Ever worked in a company that required you report ‘near miss’ events? That is, events that could have or nearly did result in an accident. The rationale is straightforward; an open reporting culture and investigating the near misses should help avoid the real thing, which at the extreme can be both fatal and catastrophic. In heavy industries where safety is critical, ‘sweating the small stuff’ is important.

Slightly different, but there are safety parallels in a recent study* which looked at whistle-blowing data from US listed companies. A requirement of many markets (for example, Sarbanes-Oxley in the US), whistle-blower systems are intended to provide a secure and anonymous means to report issues and provide an alternative to the traditional reporting and monitoring mechanisms that companies employ. And they are important, because employees, as insiders, are best placed to identify inappropriate behaviour within a company*.

What did the study find? In a nutshell, evidence of more whistle-blowers is a good thing at a company. Counterintuitively, more internal whistle-blowers doesn’t mean more (frequent or serious) problems. Rather, it showed (in US companies at least) that the more employees use internal whistleblowing hotlines, the less lawsuits companies face, and the less money they pay out in settlements. Use of whistle-blowing is actually a sign of open and effective communication channels; employees believe that problems will get sorted. Conversely, it’s not hard to imagine that when management abuse these processes (insert name of UK-listed bank here), this belief is eroded. Avoid the ‘accident’ (and the associated public relations disaster), address internally and learn from your mistakes.

And from a governance perspective, did the study identify any particular company traits? Yes. Autocratic executive management teams with governance protocols that limit minority shareholders are less likely to pay heed to these systems. As are fast growing companies (where other studies have shown that accounting misstatements are more prevalent) which is important for us to bear in mind given our focus!

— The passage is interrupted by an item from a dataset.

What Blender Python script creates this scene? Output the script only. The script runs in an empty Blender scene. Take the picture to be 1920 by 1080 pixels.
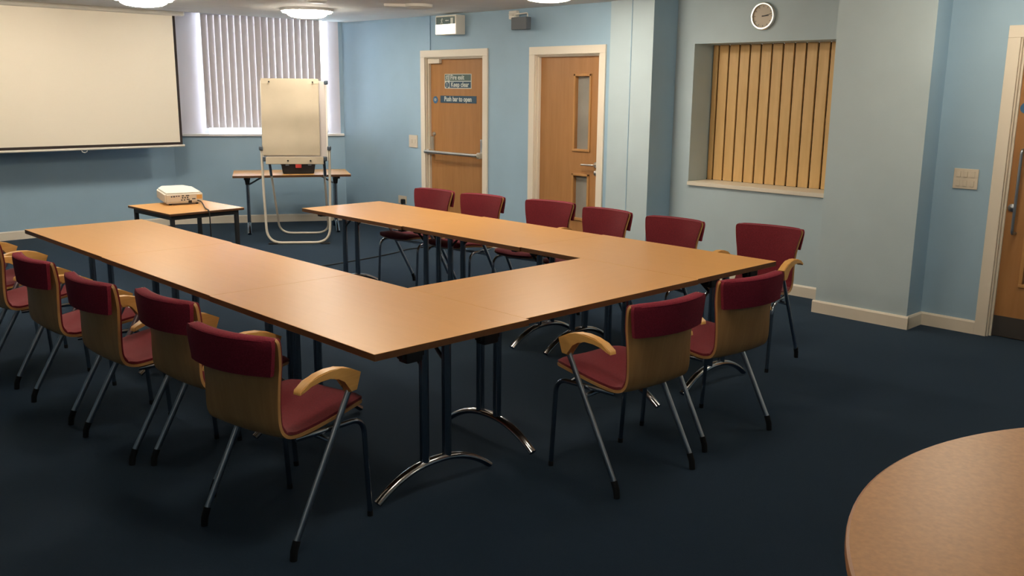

Finally, remember, this is for companies in the US, a nation which psychologists and sociologists would classify as having ‘low power distance’*. Psycho-babble what? Power distance is the ‘extent to which the lower ranking individuals of a society accept and expect that power is distributed unequally’*. This been measured on a country by country basis and it has been found that many developing countries have ‘high power distance’. To stretch the safety parallels to their limits, safety stats in developing markets often look great. At face value, the data says, ‘nothing to see here’. But accidents often go unreported because employees are (more) respectful and submissive to their employer. Taiwan, India, Japan et. al all require whistle-blowing systems and processes like the US does, but I imagine the hotlines in these countries probably don’t get a lot of calls.

In case you were in any doubt, open and honest corporate cultures work best. If management teams are targeting ‘zero’ whistle-blower reports they are missing the point.

*Stubben, S. and Welch, K.T, (2018); Evidence on the Use and Efficiency of Internal Whistleblowing Systems
*Dyck, A., Morse, A., and Zingales, L. (2010); Who blows the whistle on corporate fraud?; The Journal of Finance; 65(6), 2213-2253.